The exercise: Omit any picture, and return the remaining data exactly as written.
# # #
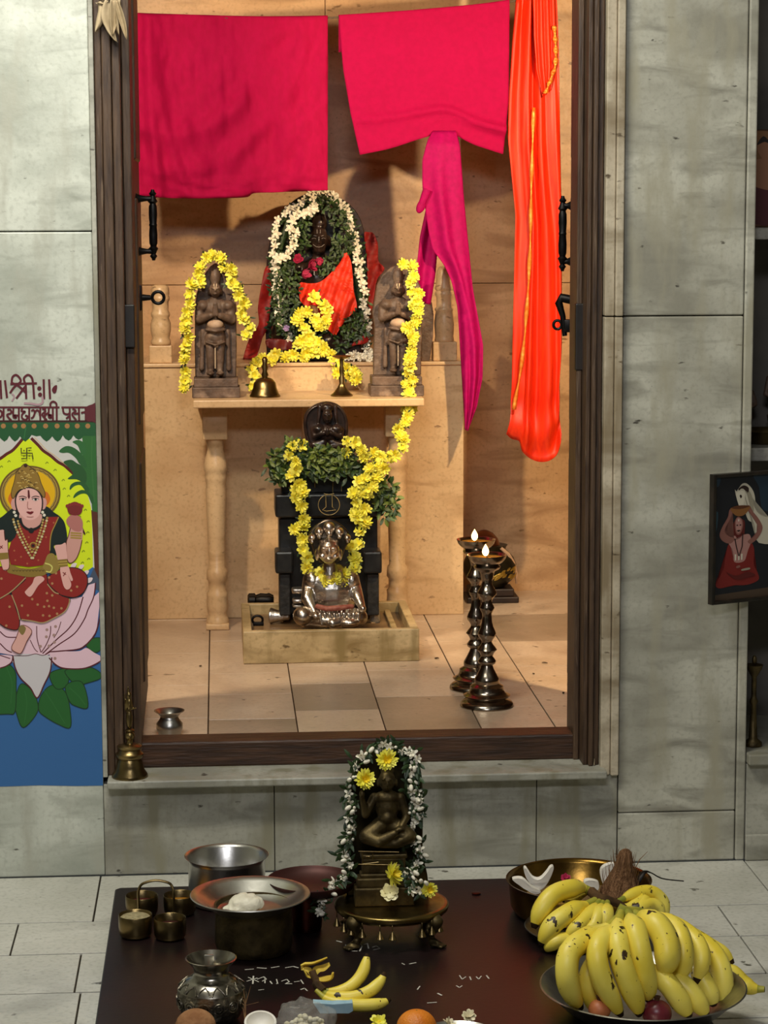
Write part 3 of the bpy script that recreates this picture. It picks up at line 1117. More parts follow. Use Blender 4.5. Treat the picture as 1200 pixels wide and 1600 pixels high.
# small brown coconut in the lap
mb = MB()
mb.ell(G.p(500, 910, .19), (.022, .02, .024), None, 14, 10)
tag(mb.build('small_coconut', COCOHUSK, None, loc=G.p(500, 910, .19)), 'small brown coconut held in the lap of the large deity', 'coconut')

# ------------------------------------------------------------------ side figures
def side_figure(fig, cx, k, label, slab, base, lean=0.0):
    bx0, bx1, by0, by1 = base
    c = fig.p(cx, by1, 0)
    root = thing('stone_figure', label, 'statue', (c.x, fig.Y, SL), 'carved standing figures on the altar table')
    mb = MB()
    pts = [fig.p(x, y, 0) for x, y in slab]
    mb.prism(pts, (0, .035, 0))
    mb.build('back_slab', GREYSTONE, root, True, .004, angle=40)
    mb = MB()
    a, b = fig.p(bx0, by1, 0), fig.p(bx1, by0, 0)
    h = b.z - SL
    mb.bbox((a.x, fig.Y - .075, SL), (b.x, fig.Y + .045, SL + h * .55), .003)
    mb.bbox((a.x + .006, fig.Y - .068, SL + h * .55), (b.x - .006, fig.Y + .045, SL + h), .003)
    mb.build('base', GREYSTONE, root, False)
    mb = MB()
    q = lambda x, y: (cx + x * k, y)
    E_ = lambda x, y, rx, ry, d, rd, rot=0: fig.e(mb, cx + x * k, Y0 + y * k, rx * k, ry * k, d, rd, rot)
    Y0 = slab_top[0]
    E_(0, 115, 52, 95, .022, .022)          # tall crown
    E_(0, 30, 26, 40, .015, .015)
    E_(0, 245, 58, 70, .032, .03)           # face
    E_(0, 245, 9, 24, .064, .008)
    E_(0, 282, 24, 8, .058, .008)
    for s in (-1, 1):
        E_(s * 26, 226, 17, 8, .058, .008)
        E_(s * 62, 260, 12, 34, .02, .012)
        E_(s * 120, 395, 66, 55, .022, .03)
        fig.c(mb, [(cx + s * 150 * k, Y0 + 400 * k, .022), (cx + s * 155 * k, Y0 + 525 * k, .032), (cx + s * 45 * k, Y0 + 490 * k, .062)], [44 * k, 44 * k, 28 * k])
        fig.c(mb, [(cx + s * 46 * k, Y0 + 720 * k, .02), (cx + s * 46 * k, Y0 + 850 * k, .026), (cx + s * 44 * k, Y0 + 1010 * k, .02)], [52 * k, 42 * k, 34 * k])
        E_(s * 48, 1045, 40, 22, .045, .03)
        fig.c(mb, [(cx + s * 120 * k, Y0 + 640 * k, .012), (cx + s * 125 * k, Y0 + 800 * k, .012), (cx + s * 130 * k, Y0 + 1000 * k, .01)], [24 * k, 20 * k, 26 * k])
        fig.c(mb, [(cx + s * 11 * k, Y0 + 372 * k, .078), (cx + s * 12 * k, Y0 + 480 * k, .07)], [13 * k, 18 * k])
    E_(0, 420, 115, 110, .02, .03)
    E_(0, 600, 92, 80, .026, .032)
    E_(0, 700, 98, 90, .018, .03)
    fig.c(mb, [(cx - 90 * k, Y0 + 625 * k, .045), (cx, Y0 + 640 * k, .062), (cx + 90 * k, Y0 + 625 * k, .045)], [14 * k] * 3)
    fig.c(mb, [(cx - 90 * k, Y0 + 745 * k, .04), (cx, Y0 + 775 * k, .056), (cx + 90 * k, Y0 + 745 * k, .04)], [12 * k] * 3)
    blob('standing_figure', mb, GREYSTONE, root, .0032, 2)
    mb = MB()
    E_(0, 575, 78, 52, .040, .026)
    mb.build('belly_paste', mat('sandal_paste', 'b89a80', 'cbb096', .7, 0, 40), root)
    mb = MB()
    for s in (-1, 1):
        mb.tube([fig.p(cx + s * 14 * k, Y0 + 205 * k, .062), fig.p(cx + s * 12 * k, Y0 + 185 * k, .060), fig.p(cx + s * 8 * k, Y0 + 235 * k, .066)], .0012, 6)
    mb.tube([fig.p(cx, Y0 + 800 * k, .046), fig.p(cx, Y0 + 1000 * k, .04)], .0018, 6)
    mb.build('paste_marks', mat('sandal_paste_marks', 'd8c0a0', 'e6d2b4', .7), root)
    return root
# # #
Answer to this problem:
Write part 3 of the bpy script that recreates this picture. It picks up at line 1117. More parts follow. Use Blender 4.5. Treat the picture as 1200 pixels wide and 1600 pixels high.
# small brown coconut in the lap
mb = MB()
mb.ell(G.p(500, 910, .19), (.022, .02, .024), None, 14, 10)
tag(mb.build('small_coconut', COCOHUSK, None, loc=G.p(500, 910, .19)), 'small brown coconut held in the lap of the large deity', 'coconut')

# ------------------------------------------------------------------ side figures
def side_figure(fig, cx, k, label, slab, base, lean=0.0):
    bx0, bx1, by0, by1 = base
    c = fig.p(cx, by1, 0)
    root = thing('stone_figure', label, 'statue', (c.x, fig.Y, SL), 'carved standing figures on the altar table')
    mb = MB()
    pts = [fig.p(x, y, 0) for x, y in slab]
    mb.prism(pts, (0, .035, 0))
    mb.build('back_slab', GREYSTONE, root, True, .004, angle=40)
    mb = MB()
    a, b = fig.p(bx0, by1, 0), fig.p(bx1, by0, 0)
    h = b.z - SL
    mb.bbox((a.x, fig.Y - .075, SL), (b.x, fig.Y + .045, SL + h * .55), .003)
    mb.bbox((a.x + .006, fig.Y - .068, SL + h * .55), (b.x - .006, fig.Y + .045, SL + h), .003)
    mb.build('base', GREYSTONE, root, False)
    mb = MB()
    q = lambda x, y: (cx + x * k, y)
    E_ = lambda x, y, rx, ry, d, rd, rot=0: fig.e(mb, cx + x * k, Y0 + y * k, rx * k, ry * k, d, rd, rot)
    Y0 = slab_top[0]
    E_(0, 115, 52, 95, .022, .022)          # tall crown
    E_(0, 30, 26, 40, .015, .015)
    E_(0, 245, 58, 70, .032, .03)           # face
    E_(0, 245, 9, 24, .064, .008)
    E_(0, 282, 24, 8, .058, .008)
    for s in (-1, 1):
        E_(s * 26, 226, 17, 8, .058, .008)
        E_(s * 62, 260, 12, 34, .02, .012)
        E_(s * 120, 395, 66, 55, .022, .03)
        fig.c(mb, [(cx + s * 150 * k, Y0 + 400 * k, .022), (cx + s * 155 * k, Y0 + 525 * k, .032), (cx + s * 45 * k, Y0 + 490 * k, .062)], [44 * k, 44 * k, 28 * k])
        fig.c(mb, [(cx + s * 46 * k, Y0 + 720 * k, .02), (cx + s * 46 * k, Y0 + 850 * k, .026), (cx + s * 44 * k, Y0 + 1010 * k, .02)], [52 * k, 42 * k, 34 * k])
        E_(s * 48, 1045, 40, 22, .045, .03)
        fig.c(mb, [(cx + s * 120 * k, Y0 + 640 * k, .012), (cx + s * 125 * k, Y0 + 800 * k, .012), (cx + s * 130 * k, Y0 + 1000 * k, .01)], [24 * k, 20 * k, 26 * k])
        fig.c(mb, [(cx + s * 11 * k, Y0 + 372 * k, .078), (cx + s * 12 * k, Y0 + 480 * k, .07)], [13 * k, 18 * k])
    E_(0, 420, 115, 110, .02, .03)
    E_(0, 600, 92, 80, .026, .032)
    E_(0, 700, 98, 90, .018, .03)
    fig.c(mb, [(cx - 90 * k, Y0 + 625 * k, .045), (cx, Y0 + 640 * k, .062), (cx + 90 * k, Y0 + 625 * k, .045)], [14 * k] * 3)
    fig.c(mb, [(cx - 90 * k, Y0 + 745 * k, .04), (cx, Y0 + 775 * k, .056), (cx + 90 * k, Y0 + 745 * k, .04)], [12 * k] * 3)
    blob('standing_figure', mb, GREYSTONE, root, .0032, 2)
    mb = MB()
    E_(0, 575, 78, 52, .040, .026)
    mb.build('belly_paste', mat('sandal_paste', 'b89a80', 'cbb096', .7, 0, 40), root)
    mb = MB()
    for s in (-1, 1):
        mb.tube([fig.p(cx + s * 14 * k, Y0 + 205 * k, .062), fig.p(cx + s * 12 * k, Y0 + 185 * k, .060), fig.p(cx + s * 8 * k, Y0 + 235 * k, .066)], .0012, 6)
    mb.tube([fig.p(cx, Y0 + 800 * k, .046), fig.p(cx, Y0 + 1000 * k, .04)], .0018, 6)
    mb.build('paste_marks', mat('sandal_paste_marks', 'd8c0a0', 'e6d2b4', .7), root)
    return root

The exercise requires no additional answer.